Et maintenant dans dix ans. Si on testait une hypothèse, celle d’un Etat très sécuritaire, très policé, bien plus qu’actuellement. Les raisons peuvent être devinées. L’économie n’est plus ce qu’elle était. Au vu du développement atteint par les pays naguère émergents mais devenus émergés, autrement dit, industrialisés, la demande en ressources et énergie a fait flamber les prix. La croissance verte est loin d’être équitable. Les inégalités se sont creusées dans les pays du vieux monde, autrement dit les démocraties d’Europe et d’Amérique. Cette situation crée des tensions sociales auxquelles s’ajouteront des conflits géopolitiques plus les mafias du monde qui disposent d’un trésor de guerre accumulé grâce aux trafics en tous genres. Cette situation instable n’est pas ingérable. Elle conduira naturellement les Etats à se faire de plus en plus policiers, répressifs, autoritaires. Bref, une configuration qu’on pourrait penser ancienne mais qui en fait, sera assez inédite. Mais très classique dans les ressorts.
Sans virer au cauchemardesque, on peut penser que le niveau matériel ne pourra progresser et que des tensions se développeront entre ceux qui veulent accéder à un minimum de décence existentielles et les autres, à la fois classes moyennes et élites, soucieuses de défendre leurs acquis. Il y aura certainement des distorsions économiques et éthiques entre ceux qui ont accumulé des droits et profits et ceux dont l’insertion dans le système se fera difficilement. D’où une possible société policée et sécuritaire pour museler les frustrations exprimées en révoltes. Et plus généralement, une acception en masse des mesures coercitives par la société. Le choix sera entre résilience et résistance. Nous voyons bien que peu à peu, les autorités nous habituent à accepter les mesures policières au nom d’un ordre républicain et économique. Combien sont disposés à maintenir leurs avantages en acceptant un ordre musclé ?

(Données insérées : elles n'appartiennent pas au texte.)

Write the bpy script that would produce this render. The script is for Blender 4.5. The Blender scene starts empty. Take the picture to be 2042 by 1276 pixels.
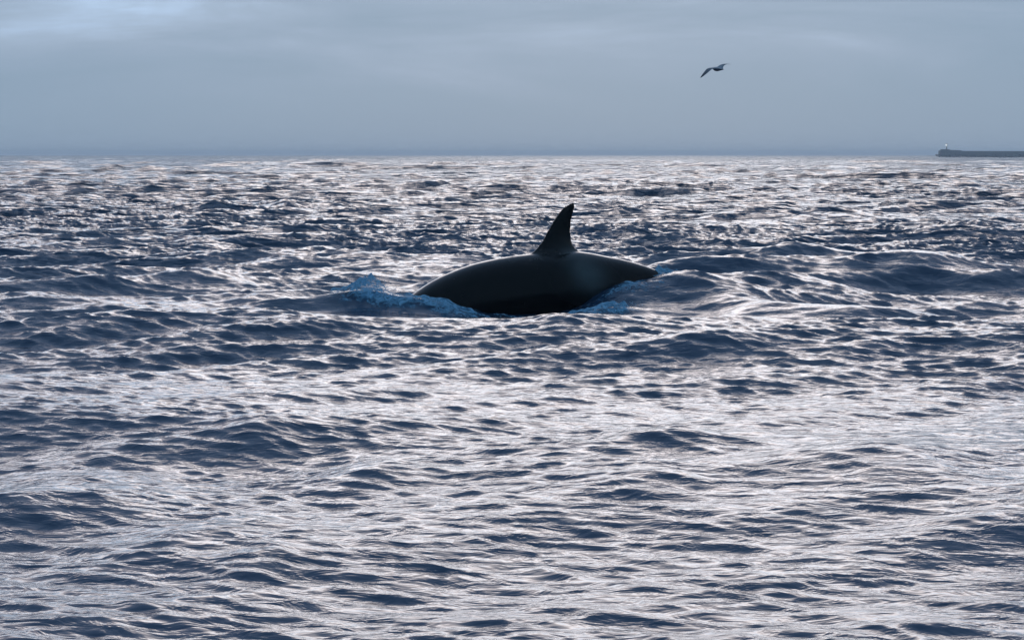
import bpy, bmesh, math, random
import numpy as np
from mathutils import Vector

R = math.radians
C = bpy.context.scene.collection
scn = bpy.context.scene

# ------------------------------------------------------------------ camera
F = 4284.0            # focal length in photograph pixels (2042 wide)
CAM_H = 2.5
PITCH = math.atan(329.0 / F)
cam = bpy.data.objects.new('camera', bpy.data.cameras.new('camera'))
cam.data.lens = 36.0 * F / 2042.0
cam.data.sensor_width = 36.0
cam.data.clip_start = 0.1
cam.data.clip_end = 60000
cam.location = (0, 0, CAM_H)
cam.rotation_euler = (math.pi / 2 - PITCH, 0, 0)
C.objects.link(cam)
scn.camera = cam


def at(px, py, Y):
    """world point that lies at depth Y on the sight line of photo pixel (px, py)"""
    a, b = (px - 1021) / F, (638 - py) / F
    d = Vector((a, math.cos(PITCH) + b * math.sin(PITCH), -math.sin(PITCH) + b * math.cos(PITCH)))
    k = Y / d.y
    return Vector((0, 0, CAM_H)) + d * k


def ground(px, py):
    """point of the mean water plane under photo pixel"""
    a, b = (px - 1021) / F, (638 - py) / F
    d = Vector((a, math.cos(PITCH) + b * math.sin(PITCH), -math.sin(PITCH) + b * math.cos(PITCH)))
    k = CAM_H / -d.z
    return d.x * k, d.y * k


# ------------------------------------------------------------------ world: dusk overcast, thin bright cloud ahead
SUN_EL, SUN_AZ = R(14), R(3)       # azimuth from +Y towards +X
w = bpy.data.worlds.new('World')
scn.world = w
w.use_nodes = True
nt = w.node_tree
nt.nodes.clear()
N = nt.nodes.new
L = nt.links.new


def math_node(tree, op, a, b=None, clamp=False):
    n = tree.nodes.new('ShaderNodeMath')
    n.operation = op
    n.use_clamp = clamp
    for i, v in enumerate((a, b)):
        if v is None:
            continue
        if isinstance(v, (int, float)):
            n.inputs[i].default_value = v
        else:
            tree.links.new(v, n.inputs[i])
    return n.outputs[0]


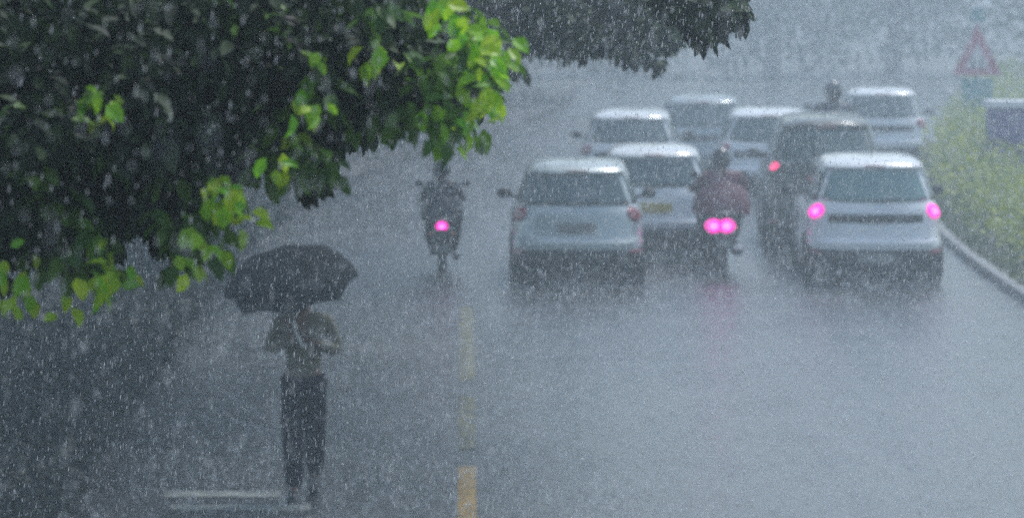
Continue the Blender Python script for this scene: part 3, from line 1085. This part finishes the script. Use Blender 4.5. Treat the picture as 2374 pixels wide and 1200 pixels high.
def person(name, label, loc, rz, J, shirt, trouser, group=None, helmet=None, hands=True, bag=None, coat=False, cape=None):
    """J: joint positions in the person's own space, facing +Y"""
    root = empty(name, loc, rz, label, 'person', group)
    V = Vector
    order = ['pelvis', 'waist', 'chest', 'neck', 'skull', 'crown',
             'shL', 'elL', 'wrL', 'shR', 'elR', 'wrR', 'hiL', 'knL', 'anL', 'toL', 'hiR', 'knR', 'anR', 'toR']
    rad = dict(pelvis=(.135, .10), waist=(.125, .09), chest=(.155, .10), neck=.055, skull=(.075, .088), crown=(.070, .080),
               shL=.058, elL=.042, wrL=.027, shR=.058, elR=.042, wrR=.027, hiL=.085, knL=.057, anL=.040, toL=.032, hiR=.085, knR=.057, anR=.040, toR=.032)
    E = [('pelvis', 'waist'), ('waist', 'chest'), ('chest', 'neck'), ('neck', 'skull'), ('skull', 'crown'), ('chest', 'shL'), ('shL', 'elL'), ('elL', 'wrL'),
         ('chest', 'shR'), ('shR', 'elR'), ('elR', 'wrR'), ('pelvis', 'hiL'), ('hiL', 'knL'), ('knL', 'anL'), ('anL', 'toL'), ('pelvis', 'hiR'), ('hiR', 'knR'), ('knR', 'anR'), ('anR', 'toR')]
    def sk(names, grow=0.0, scale=1.0, over=None, ends=None):
        idx = {k: i for i, k in enumerate(names)}
        vs = [J[k] if not ends or k not in ends else ends[k] for k in names]
        es = [(idx[a], idx[b]) for a, b in E if a in idx and b in idx]
        rr = []
        for k in names:
            q = (over or {}).get(k, rad[k])
            q = q if isinstance(q, tuple) else (q, q)
            rr.append((q[0] * scale + grow, q[1] * scale + grow))
        return skin_mesh(vs, es, rr)
    b = MB()
    add_mesh(b, sk(order))
    for s in ('L', 'R'):
        el, wr = V(J['el' + s]), V(J['wr' + s])
        f = (wr - el).normalized()
        sd = V((1 if s == 'R' else -1, 0, 0.1))
        nrm = V(J.get('palm' + s, (0, 1, -0.4)))
        sd = (sd - f * sd.dot(f)).normalized()
        nrm = (nrm - f * nrm.dot(f))
        nrm = (nrm - sd * nrm.dot(sd)).normalized()
        hand(b, wr, f, sd, nrm, J.get('curl', 0.9))
    # face: nose, ears, lips
    sk_ = V(J['skull'])
    up = (V(J['crown']) - sk_).normalized()
    fw = V((0, 1, 0))
    fw = (fw - up * fw.dot(up)).normalized()
    rt = fw.cross(up)
    c = sk_ + up * .05
    b.tube([c + fw * .07 + up * .015, c + fw * .105 - up * .02, c + fw * .08 - up * .03], [.009, .016, .010], 7)
    b.ball(c + fw * .078 - up * .062, (.024, .012, .008), 8, 6)
    for q in (-1, 1):
        b.ball(c + rt * q * .078 - up * .01, (.012, .022, .032), 8, 6)
    body = b.build('body', M['skin'], root, True)
    for q in (-1, 1):
        MB().ball(c + fw * .082 + rt * q * .030 + up * .012, .012, 8, 6).build('eye', M['sign_black'], root, True)
    # clothes
    top = ['chest', 'waist', 'pelvis', 'shL', 'elL', 'wrL', 'shR', 'elR', 'wrR', 'neck']
    ov = dict(pelvis=(.15, .115), waist=(.142, .105), chest=(.168, .112), neck=.062, shL=.07, shR=.07, elL=.056, elR=.056, wrL=.042, wrR=.042)
    if coat:
        ov.update(pelvis=(.20, .17), waist=(.19, .14), chest=(.19, .13), elL=.075, elR=.075, shL=.085, shR=.085)
    nk = V(J['chest']).lerp(V(J['neck']), 0.82)
    ends = {'neck': nk, 'pelvis': V(J['pelvis']) - V((0, 0, .05)), 'wrL': V(J['elL']).lerp(V(J['wrL']), .9), 'wrR': V(J['elR']).lerp(V(J['wrR']), .9)}
    link_mesh('shirt' if not coat else 'raincoat', sk(top, 0.004, 1.0, ov, ends), shirt, root)
    leg = ['pelvis', 'hiL', 'knL', 'anL', 'hiR', 'knR', 'anR']
    ov2 = dict(pelvis=(.138, .104), hiL=.103, hiR=.103, knL=.088, knR=.088, anL=.074, anR=.074)
    link_mesh('trousers', sk(leg, 0.004, 1.0, ov2), trouser, root)
    for s in ('L', 'R'):
        a, t = V(J['an' + s]), V(J['to' + s])
        d = t - a
        d.z = 0 if abs(d.z) < .12 else d.z
        d.normalize()
        sh = MB()
        heel = a - d * .05 - V((0, 0, .045))
        toe = t + d * .06
        toe.z = min(toe.z, t.z) - .012
        sh.tube([heel - d * .01, heel + d * .04, heel.lerp(toe, .55), toe - d * .02, toe + d * .015], [.035, .055, .055, .048, .022], 10)
        sh.tube([a + V((0, 0, .05)), a - V((0, 0, .04))], [.044, .05], 10)
        sh.build('shoe', M['shoe'], root, True)
    if helmet:
        hm = MB().ball(sk_ + up * .075 - fw * .005, (.135, .155, .15), 18, 12)
        ho_ = hm.build('helmet', helmet, root, True)
        MB().ball(sk_ + up * .055 + fw * .06, (.112, .102, .06), 14, 8).build('visor', M['glass'], ho_, True)
    else:
        hb = MB().ball(sk_ + up * .085 - fw * .018, (.088, .104, .088), 16, 10)
        hb.ball(sk_ + up * .03 - fw * .05, (.074, .06, .075), 12, 8)
        hb.build('hair', M['hair'], root, True)
    if cape:
        cm = MB()
        nr, ns = 9, 28
        for i in range(nr):
            t = i / (nr - 1)
            cc = V(J['neck']).lerp(V(J['pelvis']), t) + V((0, .05 * (1 - t), -.02 - .10 * t))
            for k in range(ns):
                a = 2 * PI * k / ns
                w = 1 + .05 * t * math.sin(a * 7) + .03 * t * math.sin(a * 11 + 1)
                q = .34 + .66 * math.sin(min(1, t * 1.15) * PI / 2)
                cm.v.append((cc.x + math.cos(a) * cape[0] * q * w, cc.y + math.sin(a) * cape[1] * q * w, cc.z + .02 * t * math.sin(a * 5)))
        for i in range(nr - 1):
            for k in range(ns):
                k2 = (k + 1) % ns
                cm.f.append((i * ns + k, i * ns + k2, (i + 1) * ns + k2, (i + 1) * ns + k))
        cm.build('rain_cape', shirt, root, True)
    if bag:
        ch = V(J['chest']).lerp(V(J['waist']), .45) - V((0, .17, 0))
        bg_ = MB().ball(ch, (.17, .10, .24), 14, 10, power=.6).build('backpack', bag, root, True)
        MB().ball(ch - V((0, .085, .07)), (.12, .04, .10), 12, 8, power=.6).build('backpack_pocket', bag, bg_, True)
    return root

# pedestrian walking towards the camera under an umbrella
g = on_ground(694, 1160)
JP = dict(pelvis=(0, 0, .90), waist=(0, .01, 1.06), chest=(0, .01, 1.26), neck=(0, .02, 1.45), skull=(0, .045, 1.53), crown=(0, .045, 1.63),
          shL=(-.185, 0, 1.36), elL=(-.25, .03, 1.12), wrL=(-.10, .24, 1.20), shR=(.185, 0, 1.36), elR=(.25, .02, 1.12), wrR=(.06, .24, 1.27),
          hiL=(-.085, 0, .86), knL=(-.08, -.08, .50), anL=(-.07, -.28, .15), toL=(-.06, -.18, .045), hiR=(.085, 0, .86), knR=(.080, .12, .49), anR=(.07, .12, .085), toR=(.075, .26, .035),
          palmL=(1, .2, 0), palmR=(-1, .2, 0), curl=1.15)
person('person', 'pedestrian in khaki shirt and dark trousers walking under a black umbrella', (g.x + .03, g.y + .2, 0), R(180), JP, M['khaki'], M['trousers'])

# umbrella (its own thing, held by the pedestrian)
uc = at(672, 646, g.y)
ur = empty('umbrella', (g.x - .02, g.y - .05, 1.22), 0, 'open black umbrella tilted over the khaki-shirted pedestrian', 'umbrella')
top = Vector(uc) - ur.location
tilt = Euler((R(20), R(-8.5), 0)).to_matrix()
UR, UH = 0.515, 0.27
def umb(u, a):
    """dome point, u 0..1 from tip to rim, cloth sagging between ribs"""
    k = 8
    f = (a / (2 * PI) * k) % 1.0
    sag = math.sin(PI * f)
    r = UR * math.sin(u * PI / 2 * .98) * (1 - .075 * sag * u * u)
    z = UH * (math.cos(u * PI / 2 * .98)) - .018 * sag * math.sin(PI * u) + .035 * sag * u ** 3 - .07
    return top + tilt @ Vector((r * math.cos(a), r * math.sin(a), z))
for k in range(8):
    pm = MB()
    A = 8
    for lay in (0, 1):
        for i in range(9):
            for j in range(A + 1):
                p = umb(max(.01, i / 8), 2 * PI * (k + j / A * .9999) / 8)
                pm.v.append(tuple(p - tilt @ Vector((0, 0, .003 * lay))))
    q = 9 * (A + 1)
    for lay in (0, 1):
        for i in range(8):
            for j in range(A):
                b_ = lay * q
                pm.f.append((b_ + i * (A + 1) + j, b_ + i * (A + 1) + j + 1, b_ + (i + 1) * (A + 1) + j + 1, b_ + (i + 1) * (A + 1) + j))
    link_mesh('cloth_panel', (lambda me: (me.from_pydata(pm.v, [], pm.f), me)[1])(bpy.data.meshes.new('cloth_panel')), M['umbrella'], ur, True)
    MB().tube([umb(i / 8, 2 * PI * k / 8) - tilt @ Vector((0, 0, .008)) for i in range(9)], .0032, 6).build('rib', M['steel'], ur, True)
    a_ = 2 * PI * k / 8
    MB().tube([top + tilt @ Vector((0, 0, -.12)), umb(.5, a_) - tilt @ Vector((0, 0, .01))], .003, 5).build('stretcher', M['steel'], ur)
grip = Vector((0, -.06, .10))
MB().tube([top + tilt @ Vector((0, 0, UH - .08)), top + tilt @ Vector((0, 0, -.1)), grip], .006, 8).build('shaft', M['steel'], ur, True)
MB().tube([grip + Vector((-.01, 0, .05)), grip, grip + Vector((.03, -.005, -.08)), grip + Vector((.055, -.005, -.13)), grip + Vector((.085, -.005, -.12))], .016, 9).build('handle', M['handle'], ur, True)
MB().tube([top + tilt @ Vector((0, 0, UH - .075)), top + tilt @ Vector((0, 0, UH - .03))], [.009, .004], 8).build('tip', M['black'], ur)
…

Le plus étonnant quand on repense à l’Union soviétique, ce n’est pas que le régime soit tombé après la chute du mur mais qu’il ait pu se maintenir pendant 70 ans. Le régime franquiste a tenu 40 ans. Des aspirations vers l’émancipation, la vie hédoniste, se sont conjuguées avec l’épuisement de ces régimes. Même dans les sociétés démocratiques, des mouvements vers les libertés ont traversé les couches sociales dans le sillage des années 60 et de la rock culture. Puis maintenant, on ne sait plus trop, un freinage sans doute. Les gens blasés, attachés à leurs acquis. Un système qui ne peut plus produire pour tous. La dynamique d’accès à la consommation et l’ascension sociale de l’Après guerre est fatiguée. Alors on ne sait plus si les citoyens vont encore être attaché à la république, à la défense des libertés. Une dynamique socialement régressive est possible d’ici dix ans. Elle peut se mettre en place progressivement, sans trop heurter des consciences indulgentes et indifférentes à la société. L’Etat pourrait être tenté de protéger les profits, les rentes, les privilèges, tout en exerçant une politique des plus répressives envers les travailleurs et les exclus du système.